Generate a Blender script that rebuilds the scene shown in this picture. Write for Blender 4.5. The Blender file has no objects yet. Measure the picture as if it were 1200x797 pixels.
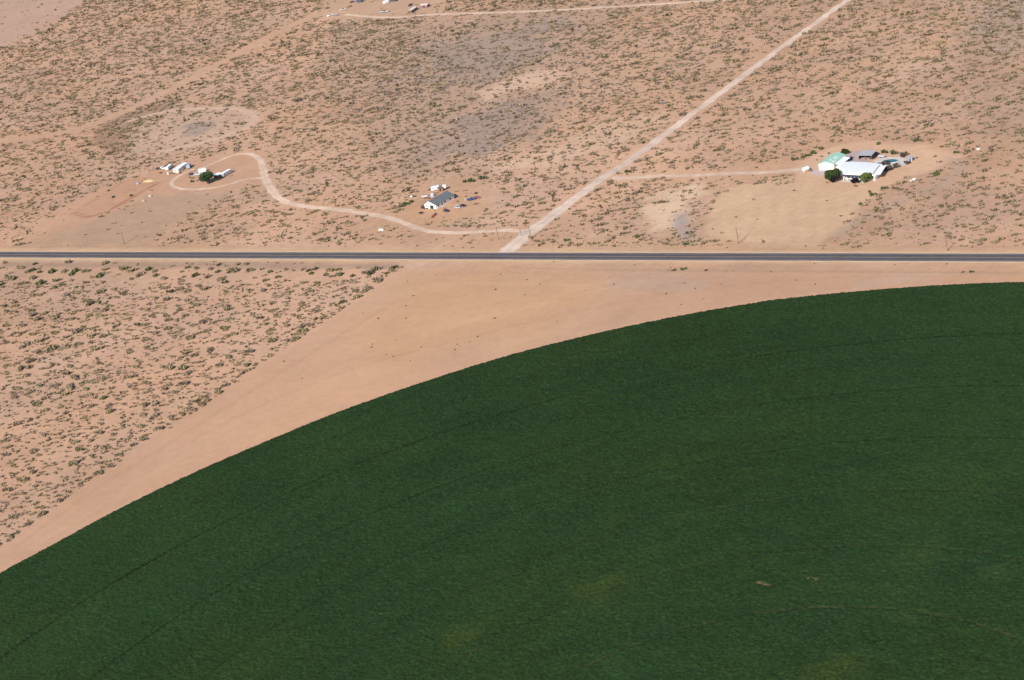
import bpy, math, random
import numpy as np
from mathutils import Matrix, Vector

random.seed(7)
rng = np.random.default_rng(11)
R_ = math.radians
scene = bpy.context.scene
COL = scene.collection

# ------------------------------------------------------------------ camera, sky, sun, exposure
PW, PH, FPX = 1200.0, 797.0, 2500.0          # photograph frame and focal length in its pixels
YAW, PITCH, ROLL, CAM_H = -0.6246347661, 0.3648501497, -0.2231284875, 371.4475
CAM = np.array([633.0, -896.0, CAM_H])       # metres; the highway runs along y = 0, the ground is z = 0

def cam_axes():
    cy, sy, cp, sp = math.cos(YAW), math.sin(YAW), math.cos(PITCH), math.sin(PITCH)
    fwd = np.array([sy * cp, cy * cp, -sp]); right = np.array([cy, -sy, 0.0]); up = np.cross(right, fwd)
    cr, sr = math.cos(ROLL), math.sin(ROLL)
    return cr * right + sr * up, -sr * right + cr * up, fwd
AX_R, AX_U, AX_F = cam_axes()

cam_data = bpy.data.cameras.new('camera')
cam_data.sensor_width = 36.0
cam_data.lens = FPX / PW * 36.0
cam_data.clip_start = 1.0
cam_data.clip_end = 60000.0
cam = bpy.data.objects.new('camera', cam_data)
COL.objects.link(cam)
M = Matrix([[AX_R[i], AX_U[i], -AX_F[i], CAM[i]] for i in range(3)] + [[0, 0, 0, 1]])
cam.matrix_world = M
scene.camera = cam

SUN_EL, SHADOW_AZ = R_(33.0), R_(91.5)       # shadows fall along this ground direction (from +X towards +Y)
sun_dir = Vector((-math.cos(SHADOW_AZ) * math.cos(SUN_EL), -math.sin(SHADOW_AZ) * math.cos(SUN_EL), math.sin(SUN_EL)))
world = bpy.data.worlds.new('World')
scene.world = world
world.use_nodes = True
wn = world.node_tree.nodes
sky = wn.new('ShaderNodeTexSky')
sky.sky_type = 'NISHITA'
sky.sun_disc = False
sky.sun_elevation = SUN_EL
sky.sun_rotation = math.atan2(sun_dir.x, sun_dir.y)
sky.altitude = 1300.0
world.node_tree.links.new(sky.outputs[0], wn['Background'].inputs[0])
wn['Background'].inputs[1].default_value = 0.10
sun_data = bpy.data.lights.new('sun', 'SUN')
sun_data.energy = 4.6
sun_data.angle = R_(0.53)
sun_data.color = (1.0, 0.945, 0.87)
sun = bpy.data.objects.new('sun', sun_data)
sun.rotation_euler = sun_dir.to_track_quat('Z', 'Y').to_euler()
sun.location = (0, 0, 800)
COL.objects.link(sun)
scene.view_settings.view_transform = 'Standard'
scene.view_settings.look = 'None'
scene.view_settings.gamma = 1.0
scene.view_settings.use_curve_mapping = False
scene.view_settings.exposure = 0.68

# ------------------------------------------------------------------ measuring helpers
def at(px, py, h=0.0):
    """world point at height h that was measured at this spot of the photograph"""
    d = (px - PW / 2) / FPX * AX_R - (py - PH / 2) / FPX * AX_U + AX_F
    t = (h - CAM[2]) / d[2]
    p = CAM + d * t
    return (float(p[0]), float(p[1]))
def ats(pts, h=0.0):
    return np.array([at(x, y, h) for x, y in pts])
def to_px(x, y, z=0.0):
    d0, d1, d2 = x - CAM[0], y - CAM[1], z - CAM[2]
    w = d0 * AX_F[0] + d1 * AX_F[1] + d2 * AX_F[2]
    return (PW / 2 + FPX * (d0 * AX_R[0] + d1 * AX_R[1] + d2 * AX_R[2]) / w,
            PH / 2 - FPX * (d0 * AX_U[0] + d1 * AX_U[1] + d2 * AX_U[2]) / w)
def heading(a, b, h=0.0):
    p, q = at(*a, h), at(*b, h)
    return math.atan2(q[1] - p[1], q[0] - p[0])
def s2l(c):
    c = np.asarray(c, float) / 255.0
    return np.where(c <= 0.04045, c / 12.92, ((c + 0.055) / 1.055) ** 2.4)
GAIN = 1.62                                   # brightness of a sunlit white surface lying flat, after exposure
def alb(*c):
    """albedo of a flat sunlit surface that shows this sRGB colour"""
    return s2l(c) / GAIN

def _hash(ix, iy, seed):
    n = (ix.astype(np.int64) * 374761393 + iy.astype(np.int64) * 668265263 + seed * 1442695041) & 0xFFFFFFFF
    n = ((n ^ (n >> 13)) * 1274126177) & 0xFFFFFFFF
    n = n ^ (n >> 16)
    return (n & 0xFFFFFF) / float(0xFFFFFF)
def vnoise(x, y, scale, seed=0):
    x = x / scale; y = y / scale
    ix = np.floor(x); iy = np.floor(y)
    fx = x - ix; fy = y - iy
    fx = fx * fx * (3 - 2 * fx); fy = fy * fy * (3 - 2 * fy)
    a = _hash(ix, iy, seed); b = _hash(ix + 1, iy, seed); c = _hash(ix, iy + 1, seed); d = _hash(ix + 1, iy + 1, seed)
    return (a * (1 - fx) + b * fx) * (1 - fy) + (c * (1 - fx) + d * fx) * fy
def fbm(x, y, scale, seed=0, octv=4):
    s = np.zeros_like(x); amp = 1.0; tot = 0
    for i in range(octv):
        s += amp * vnoise(x, y, scale / 2 ** i, seed + i * 17); tot += amp; amp *= 0.55
    return s / tot - 0.5
def sstep(a, b, x):
    t = np.clip((x - a) / (b - a), 0, 1)
    return t * t * (3 - 2 * t)
def seg_dist(x, y, pts, closed):
    d = np.full(x.shape, 1e9)
    n = len(pts)
    for i in range(n if closed else n - 1):
        ax, ay = pts[i]; bx, by = pts[(i + 1) % n]
        vx, vy = bx - ax, by - ay
        t = np.clip(((x - ax) * vx + (y - ay) * vy) / (vx * vx + vy * vy + 1e-9), 0, 1)
        d = np.minimum(d, np.hypot(x - ax - t * vx, y - ay - t * vy))
    return d
def inside(x, y, pts):
    r = np.zeros(x.shape, bool)
    n = len(pts)
    for i in range(n):
        ax, ay = pts[i]; bx, by = pts[(i + 1) % n]
        if ay == by: continue
        c = ((ay > y) != (by > y)) & (x < (bx - ax) * (y - ay) / (by - ay) + ax)
        r ^= c
    return r
def sdf(x, y, pts):
    d = seg_dist(x, y, pts, True)
    return np.where(inside(x, y, pts), -d, d)
def smooth_line(pts, n=8):
    """Catmull-Rom through the points"""
    p = [np.array(q, float) for q in pts]
    p = [2 * p[0] - p[1]] + p + [2 * p[-1] - p[-2]]
    out = []
    for i in range(1, len(p) - 2):
        for k in range(n):
            t = k / n
            out.append(0.5 * (2 * p[i] + (p[i + 1] - p[i - 1]) * t + (2 * p[i - 1] - 5 * p[i] + 4 * p[i + 1] - p[i + 2]) * t * t
                              + (3 * p[i] - p[i - 1] - 3 * p[i + 1] + p[i + 2]) * t ** 3))
    out.append(p[-2])
    return np.array(out)

# ------------------------------------------------------------------ materials
def new_mat(name):
    m = bpy.data.materials.new(name)
    m.use_nodes = True
    nt = m.node_tree
    return m, nt, nt.nodes, nt.links, nt.nodes['Principled BSDF']
def _noise(nt, coord, scale, detail=3.0, rough=0.6):
    n = nt.nodes.new('ShaderNodeTexNoise')
    n.inputs['Scale'].default_value = scale
    n.inputs['Detail'].default_value = detail
    n.inputs['Roughness'].default_value = rough
    nt.links.new(coord, n.inputs['Vector'])
    return n.outputs['Fac']
def _ramp(nt, fac, a, b):
    r = nt.nodes.new('ShaderNodeMapRange')
    r.inputs['From Min'].default_value = 0.3; r.inputs['From Max'].default_value = 0.7
    r.inputs['To Min'].default_value = a; r.inputs['To Max'].default_value = b
    nt.links.new(fac, r.inputs['Value'])
    return r.outputs['Result']
def _mul(nt, col, fac):
    mx = nt.nodes.new('ShaderNodeMix'); mx.data_type = 'RGBA'; mx.blend_type = 'MULTIPLY'
    mx.inputs[0].default_value = 1.0
    nt.links.new(col, mx.inputs[6]); nt.links.new(fac, mx.inputs[7])
    return mx.outputs[2]
def _bump(nt, h, dist, strength, bsdf):
    b = nt.nodes.new('ShaderNodeBump')
    b.inputs['Distance'].default_value = dist; b.inputs['Strength'].default_value = strength
    nt.links.new(h, b.inputs['Height']); nt.links.new(b.outputs['Normal'], bsdf.inputs['Normal'])
def paint(name, rgb, rough=0.6, var=0.12, scale=1.2, metal=0.0, bump=0.0, stretch=None):
    """plain material with a little wear and grain"""
    m, nt, N, L, b = new_mat(name)
    tc = N.new('ShaderNodeTexCoord')
    v = tc.outputs['Object']
    if stretch:
        mp = N.new('ShaderNodeMapping'); mp.inputs['Scale'].default_value = stretch
        L.new(v, mp.inputs['Vector']); v = mp.outputs['Vector']
    f = _noise(nt, v, scale, 4.0)
    c = N.new('ShaderNodeRGB'); c.outputs[0].default_value = (*[float(q) for q in rgb], 1)
    L.new(_mul(nt, c.outputs[0], _ramp(nt, f, 1 - var, 1 + var)), b.inputs['Base Color'])
    b.inputs['Roughness'].default_value = rough
    b.inputs['Metallic'].default_value = metal
    if bump: _bump(nt, f, bump, 0.6, b)
    return m
def soil_mat(name, var=0.10, bump=0.10):
    """colour attribute soil: fine grain, litter and small relief"""
    m, nt, N, L, b = new_mat(name)
    at_ = N.new('ShaderNodeAttribute'); at_.attribute_name = 'soil'
    tc = N.new('ShaderNodeTexCoord'); v = tc.outputs['Object']
    f1 = _noise(nt, v, 0.22, 5.0, 0.65)
    f2 = _noise(nt, v, 0.9, 4.0, 0.7)
    c = _mul(nt, at_.outputs['Color'], _ramp(nt, f1, 1 - var, 1 + var))
    c = _mul(nt, c, _ramp(nt, f2, 1 - var, 1 + var))
    L.new(c, b.inputs['Base Color'])
    b.inputs['Roughness'].default_value = 0.95
    b.inputs['Specular IOR Level'].default_value = 0.1
    ad = N.new('ShaderNodeMath'); ad.operation = 'ADD'
    L.new(f1, ad.inputs[0]); L.new(f2, ad.inputs[1])
    _bump(nt, ad.outputs[0], bump, 1.0, b)
    return m
def leaf_mat(name, attr='tint', rough=0.75, transl=0.12):
    m, nt, N, L, b = new_mat(name)
    at_ = N.new('ShaderNodeAttribute'); at_.attribute_name = attr
    oi = N.new('ShaderNodeObjectInfo')
    tc = N.new('ShaderNodeTexCoord')
    f = _noise(nt, tc.outputs['Object'], 0.8, 3.0)
    c = _mul(nt, at_.outputs['Color'], _ramp(nt, f, 0.85, 1.15))
    mr = N.new('ShaderNodeMapRange'); mr.inputs['To Min'].default_value = 0.78; mr.inputs['To Max'].default_value = 1.22
    L.new(oi.outputs['Random'], mr.inputs['Value'])
    c = _mul(nt, c, mr.outputs['Result'])
    L.new(c, b.inputs['Base Color'])
    b.inputs['Roughness'].default_value = rough
    b.inputs['Specular IOR Level'].default_value = 0.2
    tr = N.new('ShaderNodeBsdfTranslucent'); L.new(c, tr.inputs['Color'])
    mx = N.new('ShaderNodeMixShader'); mx.inputs[0].default_value = transl
    L.new(b.outputs[0], mx.inputs[1]); L.new(tr.outputs[0], mx.inputs[2])
    L.new(mx.outputs[0], N['Material Output'].inputs['Surface'])
    return m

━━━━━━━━

- [Work to complete] From the first line above through the line containing "scene.camera = cam", copy everything exactly, without the pictures.

- [Answer to this problem]
Generate a Blender script that rebuilds the scene shown in this picture. Write for Blender 4.5. The Blender file has no objects yet. Measure the picture as if it were 1200x797 pixels.
import bpy, math, random
import numpy as np
from mathutils import Matrix, Vector

random.seed(7)
rng = np.random.default_rng(11)
R_ = math.radians
scene = bpy.context.scene
COL = scene.collection

# ------------------------------------------------------------------ camera, sky, sun, exposure
PW, PH, FPX = 1200.0, 797.0, 2500.0          # photograph frame and focal length in its pixels
YAW, PITCH, ROLL, CAM_H = -0.6246347661, 0.3648501497, -0.2231284875, 371.4475
CAM = np.array([633.0, -896.0, CAM_H])       # metres; the highway runs along y = 0, the ground is z = 0

def cam_axes():
    cy, sy, cp, sp = math.cos(YAW), math.sin(YAW), math.cos(PITCH), math.sin(PITCH)
    fwd = np.array([sy * cp, cy * cp, -sp]); right = np.array([cy, -sy, 0.0]); up = np.cross(right, fwd)
    cr, sr = math.cos(ROLL), math.sin(ROLL)
    return cr * right + sr * up, -sr * right + cr * up, fwd
AX_R, AX_U, AX_F = cam_axes()

cam_data = bpy.data.cameras.new('camera')
cam_data.sensor_width = 36.0
cam_data.lens = FPX / PW * 36.0
cam_data.clip_start = 1.0
cam_data.clip_end = 60000.0
cam = bpy.data.objects.new('camera', cam_data)
COL.objects.link(cam)
M = Matrix([[AX_R[i], AX_U[i], -AX_F[i], CAM[i]] for i in range(3)] + [[0, 0, 0, 1]])
cam.matrix_world = M
scene.camera = cam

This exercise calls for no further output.